DATA EXCERPT =>
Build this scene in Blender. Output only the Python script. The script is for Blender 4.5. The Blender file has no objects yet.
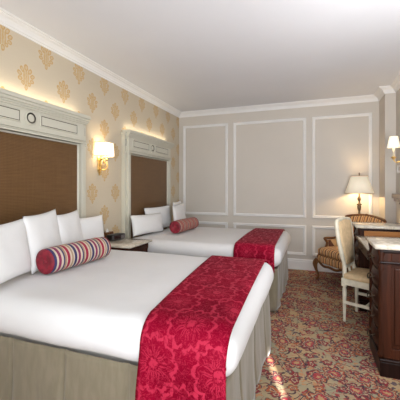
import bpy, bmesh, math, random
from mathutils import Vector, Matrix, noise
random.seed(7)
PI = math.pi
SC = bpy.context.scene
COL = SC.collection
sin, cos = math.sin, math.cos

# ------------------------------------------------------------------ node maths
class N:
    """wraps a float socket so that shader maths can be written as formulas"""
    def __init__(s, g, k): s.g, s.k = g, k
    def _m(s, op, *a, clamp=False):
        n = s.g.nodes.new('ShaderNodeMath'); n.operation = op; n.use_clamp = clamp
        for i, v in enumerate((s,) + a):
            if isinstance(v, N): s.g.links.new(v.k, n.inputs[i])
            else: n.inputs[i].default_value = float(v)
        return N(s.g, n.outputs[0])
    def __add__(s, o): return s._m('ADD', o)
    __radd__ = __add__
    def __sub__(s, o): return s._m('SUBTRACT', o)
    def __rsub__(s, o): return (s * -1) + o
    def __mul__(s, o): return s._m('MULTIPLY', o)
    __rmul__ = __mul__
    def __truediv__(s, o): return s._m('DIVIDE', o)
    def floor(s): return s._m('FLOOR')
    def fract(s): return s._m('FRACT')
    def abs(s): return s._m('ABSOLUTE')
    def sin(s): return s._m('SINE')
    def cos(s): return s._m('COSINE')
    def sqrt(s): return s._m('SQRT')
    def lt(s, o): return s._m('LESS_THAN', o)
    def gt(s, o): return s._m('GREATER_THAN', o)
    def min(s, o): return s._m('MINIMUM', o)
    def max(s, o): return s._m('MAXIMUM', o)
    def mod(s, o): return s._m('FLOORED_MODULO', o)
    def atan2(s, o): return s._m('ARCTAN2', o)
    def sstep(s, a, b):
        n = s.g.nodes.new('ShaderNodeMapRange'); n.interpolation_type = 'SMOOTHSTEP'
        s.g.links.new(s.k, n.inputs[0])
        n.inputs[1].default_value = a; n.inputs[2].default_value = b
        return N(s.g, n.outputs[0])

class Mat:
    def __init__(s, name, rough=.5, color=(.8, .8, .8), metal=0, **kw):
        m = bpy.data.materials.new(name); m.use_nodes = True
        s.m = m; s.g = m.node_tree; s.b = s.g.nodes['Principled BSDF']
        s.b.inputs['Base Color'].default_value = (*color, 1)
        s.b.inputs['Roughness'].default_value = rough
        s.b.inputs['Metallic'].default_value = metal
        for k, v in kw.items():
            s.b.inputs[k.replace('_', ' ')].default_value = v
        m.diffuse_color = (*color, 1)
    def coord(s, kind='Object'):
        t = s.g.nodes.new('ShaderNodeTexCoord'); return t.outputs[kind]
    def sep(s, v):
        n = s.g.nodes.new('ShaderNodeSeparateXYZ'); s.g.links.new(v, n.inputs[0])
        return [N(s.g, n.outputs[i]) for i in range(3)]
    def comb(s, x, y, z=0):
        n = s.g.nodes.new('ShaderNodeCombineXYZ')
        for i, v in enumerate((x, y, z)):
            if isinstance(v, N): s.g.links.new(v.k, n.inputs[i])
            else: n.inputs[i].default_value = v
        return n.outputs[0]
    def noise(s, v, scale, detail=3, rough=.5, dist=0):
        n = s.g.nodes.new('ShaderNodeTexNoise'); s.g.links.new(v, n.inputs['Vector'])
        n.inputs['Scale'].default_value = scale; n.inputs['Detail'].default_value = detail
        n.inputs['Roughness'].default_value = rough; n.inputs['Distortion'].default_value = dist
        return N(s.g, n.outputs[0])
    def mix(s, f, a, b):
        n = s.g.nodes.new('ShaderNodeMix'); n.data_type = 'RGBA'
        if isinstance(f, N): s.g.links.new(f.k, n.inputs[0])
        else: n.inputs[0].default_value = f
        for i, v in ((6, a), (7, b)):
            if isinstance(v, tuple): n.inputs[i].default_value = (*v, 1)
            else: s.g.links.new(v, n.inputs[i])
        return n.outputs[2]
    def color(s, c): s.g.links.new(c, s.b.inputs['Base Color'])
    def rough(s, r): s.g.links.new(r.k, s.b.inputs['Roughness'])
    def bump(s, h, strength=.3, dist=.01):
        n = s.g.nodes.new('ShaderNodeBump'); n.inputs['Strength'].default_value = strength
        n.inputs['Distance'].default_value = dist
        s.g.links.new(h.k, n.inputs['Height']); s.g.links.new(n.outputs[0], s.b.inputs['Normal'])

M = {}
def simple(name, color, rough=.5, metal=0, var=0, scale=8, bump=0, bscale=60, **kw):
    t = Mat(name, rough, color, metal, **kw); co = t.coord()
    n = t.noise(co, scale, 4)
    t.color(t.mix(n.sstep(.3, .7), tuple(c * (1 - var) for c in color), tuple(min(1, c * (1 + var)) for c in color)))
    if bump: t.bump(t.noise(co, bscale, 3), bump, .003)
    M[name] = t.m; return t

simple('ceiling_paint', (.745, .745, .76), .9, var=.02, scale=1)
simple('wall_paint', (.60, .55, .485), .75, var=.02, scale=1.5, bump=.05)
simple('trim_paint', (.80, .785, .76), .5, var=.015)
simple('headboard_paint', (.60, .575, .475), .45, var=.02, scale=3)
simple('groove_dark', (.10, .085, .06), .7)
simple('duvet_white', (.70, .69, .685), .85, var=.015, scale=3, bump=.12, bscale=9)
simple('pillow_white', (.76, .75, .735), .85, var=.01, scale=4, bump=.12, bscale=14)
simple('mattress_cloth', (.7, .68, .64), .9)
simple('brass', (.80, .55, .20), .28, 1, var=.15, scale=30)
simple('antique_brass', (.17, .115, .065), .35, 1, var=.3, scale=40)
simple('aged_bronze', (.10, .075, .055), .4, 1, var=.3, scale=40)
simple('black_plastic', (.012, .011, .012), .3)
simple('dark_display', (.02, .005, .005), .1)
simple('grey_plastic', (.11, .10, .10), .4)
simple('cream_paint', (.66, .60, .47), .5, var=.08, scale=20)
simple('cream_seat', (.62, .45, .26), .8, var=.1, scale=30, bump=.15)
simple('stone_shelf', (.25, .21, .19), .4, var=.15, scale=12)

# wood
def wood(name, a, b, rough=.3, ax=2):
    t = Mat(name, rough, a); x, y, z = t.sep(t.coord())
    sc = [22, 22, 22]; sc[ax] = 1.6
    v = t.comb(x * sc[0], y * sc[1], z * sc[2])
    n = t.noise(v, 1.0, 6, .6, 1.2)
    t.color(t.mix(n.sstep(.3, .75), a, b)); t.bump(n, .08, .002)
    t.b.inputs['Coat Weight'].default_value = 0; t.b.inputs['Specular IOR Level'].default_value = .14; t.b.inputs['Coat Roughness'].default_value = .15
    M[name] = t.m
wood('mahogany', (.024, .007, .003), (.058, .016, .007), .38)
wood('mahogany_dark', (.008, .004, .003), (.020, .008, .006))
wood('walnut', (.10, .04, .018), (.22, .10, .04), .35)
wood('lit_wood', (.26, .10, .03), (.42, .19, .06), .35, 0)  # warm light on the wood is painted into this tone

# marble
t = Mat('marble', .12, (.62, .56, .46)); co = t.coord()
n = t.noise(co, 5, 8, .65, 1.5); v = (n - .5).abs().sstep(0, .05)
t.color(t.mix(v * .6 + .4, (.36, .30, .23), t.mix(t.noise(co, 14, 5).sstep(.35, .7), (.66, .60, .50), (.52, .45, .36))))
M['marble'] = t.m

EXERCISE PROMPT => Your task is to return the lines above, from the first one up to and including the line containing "sin, cos = math.sin, math.cos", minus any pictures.

WRITTEN SOLUTION =>
Build this scene in Blender. Output only the Python script. The script is for Blender 4.5. The Blender file has no objects yet.
import bpy, bmesh, math, random
from mathutils import Vector, Matrix, noise
random.seed(7)
PI = math.pi
SC = bpy.context.scene
COL = SC.collection
sin, cos = math.sin, math.cos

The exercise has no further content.